### WHAT IS NEEDED
Write out the whole listing again, exactly.

— START RECORDED DATA —

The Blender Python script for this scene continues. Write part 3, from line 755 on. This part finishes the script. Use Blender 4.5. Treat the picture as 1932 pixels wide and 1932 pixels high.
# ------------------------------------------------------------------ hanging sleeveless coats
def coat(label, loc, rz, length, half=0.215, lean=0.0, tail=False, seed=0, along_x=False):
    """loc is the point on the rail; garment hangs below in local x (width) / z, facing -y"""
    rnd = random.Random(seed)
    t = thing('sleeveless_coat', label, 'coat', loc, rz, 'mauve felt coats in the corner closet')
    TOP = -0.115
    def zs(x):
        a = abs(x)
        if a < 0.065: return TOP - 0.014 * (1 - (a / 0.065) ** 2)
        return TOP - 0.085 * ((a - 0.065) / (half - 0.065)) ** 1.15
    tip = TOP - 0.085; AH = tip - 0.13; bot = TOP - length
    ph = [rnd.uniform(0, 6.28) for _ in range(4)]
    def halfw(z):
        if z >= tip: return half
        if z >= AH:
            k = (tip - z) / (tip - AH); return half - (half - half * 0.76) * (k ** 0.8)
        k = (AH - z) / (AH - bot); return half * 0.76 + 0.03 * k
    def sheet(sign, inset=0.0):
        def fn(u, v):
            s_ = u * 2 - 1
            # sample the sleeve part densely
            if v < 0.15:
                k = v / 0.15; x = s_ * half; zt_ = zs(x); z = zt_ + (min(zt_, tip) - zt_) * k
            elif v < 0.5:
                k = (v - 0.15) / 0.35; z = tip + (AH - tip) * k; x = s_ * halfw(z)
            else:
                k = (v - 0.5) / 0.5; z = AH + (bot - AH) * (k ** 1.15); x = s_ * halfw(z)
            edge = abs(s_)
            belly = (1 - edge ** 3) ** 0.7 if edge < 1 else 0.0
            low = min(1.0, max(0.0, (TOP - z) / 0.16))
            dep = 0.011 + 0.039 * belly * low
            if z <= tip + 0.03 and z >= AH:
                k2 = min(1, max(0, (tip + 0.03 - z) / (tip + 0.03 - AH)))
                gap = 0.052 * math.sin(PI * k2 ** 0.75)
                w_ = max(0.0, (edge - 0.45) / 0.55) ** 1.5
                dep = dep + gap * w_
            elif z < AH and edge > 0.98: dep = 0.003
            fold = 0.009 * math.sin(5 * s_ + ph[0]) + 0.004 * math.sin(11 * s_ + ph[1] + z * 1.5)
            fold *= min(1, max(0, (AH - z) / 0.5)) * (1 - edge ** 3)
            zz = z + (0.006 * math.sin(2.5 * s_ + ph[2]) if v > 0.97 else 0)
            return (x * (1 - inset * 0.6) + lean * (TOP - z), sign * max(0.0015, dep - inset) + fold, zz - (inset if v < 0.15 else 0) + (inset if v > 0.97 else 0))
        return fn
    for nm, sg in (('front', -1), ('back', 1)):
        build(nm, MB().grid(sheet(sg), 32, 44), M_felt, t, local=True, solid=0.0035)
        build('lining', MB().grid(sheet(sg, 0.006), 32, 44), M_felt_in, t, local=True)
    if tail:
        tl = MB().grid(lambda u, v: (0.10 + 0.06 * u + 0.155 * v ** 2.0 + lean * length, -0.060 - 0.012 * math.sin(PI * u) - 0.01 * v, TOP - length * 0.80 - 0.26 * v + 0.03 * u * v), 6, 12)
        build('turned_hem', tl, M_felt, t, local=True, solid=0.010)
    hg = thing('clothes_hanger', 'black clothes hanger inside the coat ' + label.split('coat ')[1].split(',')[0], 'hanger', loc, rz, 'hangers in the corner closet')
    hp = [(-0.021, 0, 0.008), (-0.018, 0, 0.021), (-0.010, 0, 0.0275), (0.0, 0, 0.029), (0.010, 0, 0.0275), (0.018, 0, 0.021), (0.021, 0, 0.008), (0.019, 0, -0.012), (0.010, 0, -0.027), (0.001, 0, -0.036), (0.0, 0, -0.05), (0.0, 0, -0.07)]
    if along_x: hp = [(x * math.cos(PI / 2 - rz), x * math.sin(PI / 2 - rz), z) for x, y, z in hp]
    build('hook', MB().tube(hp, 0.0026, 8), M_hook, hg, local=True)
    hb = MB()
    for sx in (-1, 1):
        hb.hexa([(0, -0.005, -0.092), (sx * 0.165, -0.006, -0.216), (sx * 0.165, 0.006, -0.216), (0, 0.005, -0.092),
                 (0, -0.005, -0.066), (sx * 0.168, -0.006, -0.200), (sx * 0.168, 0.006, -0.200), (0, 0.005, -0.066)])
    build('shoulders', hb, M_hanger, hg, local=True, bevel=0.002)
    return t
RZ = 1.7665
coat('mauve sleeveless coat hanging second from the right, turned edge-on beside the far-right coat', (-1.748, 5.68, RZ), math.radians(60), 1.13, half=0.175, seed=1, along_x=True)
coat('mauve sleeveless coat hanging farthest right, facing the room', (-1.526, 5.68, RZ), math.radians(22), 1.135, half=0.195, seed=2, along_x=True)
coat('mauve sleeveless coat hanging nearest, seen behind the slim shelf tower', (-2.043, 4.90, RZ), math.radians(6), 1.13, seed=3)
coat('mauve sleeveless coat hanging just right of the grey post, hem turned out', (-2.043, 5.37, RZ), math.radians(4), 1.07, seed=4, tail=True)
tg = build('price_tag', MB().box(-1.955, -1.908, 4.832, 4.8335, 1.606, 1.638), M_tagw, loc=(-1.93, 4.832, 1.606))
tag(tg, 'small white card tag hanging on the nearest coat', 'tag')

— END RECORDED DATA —

### OUTPUT OF THE EXERCISE
The Blender Python script for this scene continues. Write part 3, from line 755 on. This part finishes the script. Use Blender 4.5. Treat the picture as 1932 pixels wide and 1932 pixels high.
# ------------------------------------------------------------------ hanging sleeveless coats
def coat(label, loc, rz, length, half=0.215, lean=0.0, tail=False, seed=0, along_x=False):
    """loc is the point on the rail; garment hangs below in local x (width) / z, facing -y"""
    rnd = random.Random(seed)
    t = thing('sleeveless_coat', label, 'coat', loc, rz, 'mauve felt coats in the corner closet')
    TOP = -0.115
    def zs(x):
        a = abs(x)
        if a < 0.065: return TOP - 0.014 * (1 - (a / 0.065) ** 2)
        return TOP - 0.085 * ((a - 0.065) / (half - 0.065)) ** 1.15
    tip = TOP - 0.085; AH = tip - 0.13; bot = TOP - length
    ph = [rnd.uniform(0, 6.28) for _ in range(4)]
    def halfw(z):
        if z >= tip: return half
        if z >= AH:
            k = (tip - z) / (tip - AH); return half - (half - half * 0.76) * (k ** 0.8)
        k = (AH - z) / (AH - bot); return half * 0.76 + 0.03 * k
    def sheet(sign, inset=0.0):
        def fn(u, v):
            s_ = u * 2 - 1
            # sample the sleeve part densely
            if v < 0.15:
                k = v / 0.15; x = s_ * half; zt_ = zs(x); z = zt_ + (min(zt_, tip) - zt_) * k
            elif v < 0.5:
                k = (v - 0.15) / 0.35; z = tip + (AH - tip) * k; x = s_ * halfw(z)
            else:
                k = (v - 0.5) / 0.5; z = AH + (bot - AH) * (k ** 1.15); x = s_ * halfw(z)
            edge = abs(s_)
            belly = (1 - edge ** 3) ** 0.7 if edge < 1 else 0.0
            low = min(1.0, max(0.0, (TOP - z) / 0.16))
            dep = 0.011 + 0.039 * belly * low
            if z <= tip + 0.03 and z >= AH:
                k2 = min(1, max(0, (tip + 0.03 - z) / (tip + 0.03 - AH)))
                gap = 0.052 * math.sin(PI * k2 ** 0.75)
                w_ = max(0.0, (edge - 0.45) / 0.55) ** 1.5
                dep = dep + gap * w_
            elif z < AH and edge > 0.98: dep = 0.003
            fold = 0.009 * math.sin(5 * s_ + ph[0]) + 0.004 * math.sin(11 * s_ + ph[1] + z * 1.5)
            fold *= min(1, max(0, (AH - z) / 0.5)) * (1 - edge ** 3)
            zz = z + (0.006 * math.sin(2.5 * s_ + ph[2]) if v > 0.97 else 0)
            return (x * (1 - inset * 0.6) + lean * (TOP - z), sign * max(0.0015, dep - inset) + fold, zz - (inset if v < 0.15 else 0) + (inset if v > 0.97 else 0))
        return fn
    for nm, sg in (('front', -1), ('back', 1)):
        build(nm, MB().grid(sheet(sg), 32, 44), M_felt, t, local=True, solid=0.0035)
        build('lining', MB().grid(sheet(sg, 0.006), 32, 44), M_felt_in, t, local=True)
    if tail:
        tl = MB().grid(lambda u, v: (0.10 + 0.06 * u + 0.155 * v ** 2.0 + lean * length, -0.060 - 0.012 * math.sin(PI * u) - 0.01 * v, TOP - length * 0.80 - 0.26 * v + 0.03 * u * v), 6, 12)
        build('turned_hem', tl, M_felt, t, local=True, solid=0.010)
    hg = thing('clothes_hanger', 'black clothes hanger inside the coat ' + label.split('coat ')[1].split(',')[0], 'hanger', loc, rz, 'hangers in the corner closet')
    hp = [(-0.021, 0, 0.008), (-0.018, 0, 0.021), (-0.010, 0, 0.0275), (0.0, 0, 0.029), (0.010, 0, 0.0275), (0.018, 0, 0.021), (0.021, 0, 0.008), (0.019, 0, -0.012), (0.010, 0, -0.027), (0.001, 0, -0.036), (0.0, 0, -0.05), (0.0, 0, -0.07)]
    if along_x: hp = [(x * math.cos(PI / 2 - rz), x * math.sin(PI / 2 - rz), z) for x, y, z in hp]
    build('hook', MB().tube(hp, 0.0026, 8), M_hook, hg, local=True)
    hb = MB()
    for sx in (-1, 1):
        hb.hexa([(0, -0.005, -0.092), (sx * 0.165, -0.006, -0.216), (sx * 0.165, 0.006, -0.216), (0, 0.005, -0.092),
                 (0, -0.005, -0.066), (sx * 0.168, -0.006, -0.200), (sx * 0.168, 0.006, -0.200), (0, 0.005, -0.066)])
    build('shoulders', hb, M_hanger, hg, local=True, bevel=0.002)
    return t
RZ = 1.7665
coat('mauve sleeveless coat hanging second from the right, turned edge-on beside the far-right coat', (-1.748, 5.68, RZ), math.radians(60), 1.13, half=0.175, seed=1, along_x=True)
coat('mauve sleeveless coat hanging farthest right, facing the room', (-1.526, 5.68, RZ), math.radians(22), 1.135, half=0.195, seed=2, along_x=True)
coat('mauve sleeveless coat hanging nearest, seen behind the slim shelf tower', (-2.043, 4.90, RZ), math.radians(6), 1.13, seed=3)
coat('mauve sleeveless coat hanging just right of the grey post, hem turned out', (-2.043, 5.37, RZ), math.radians(4), 1.07, seed=4, tail=True)
tg = build('price_tag', MB().box(-1.955, -1.908, 4.832, 4.8335, 1.606, 1.638), M_tagw, loc=(-1.93, 4.832, 1.606))
tag(tg, 'small white card tag hanging on the nearest coat', 'tag')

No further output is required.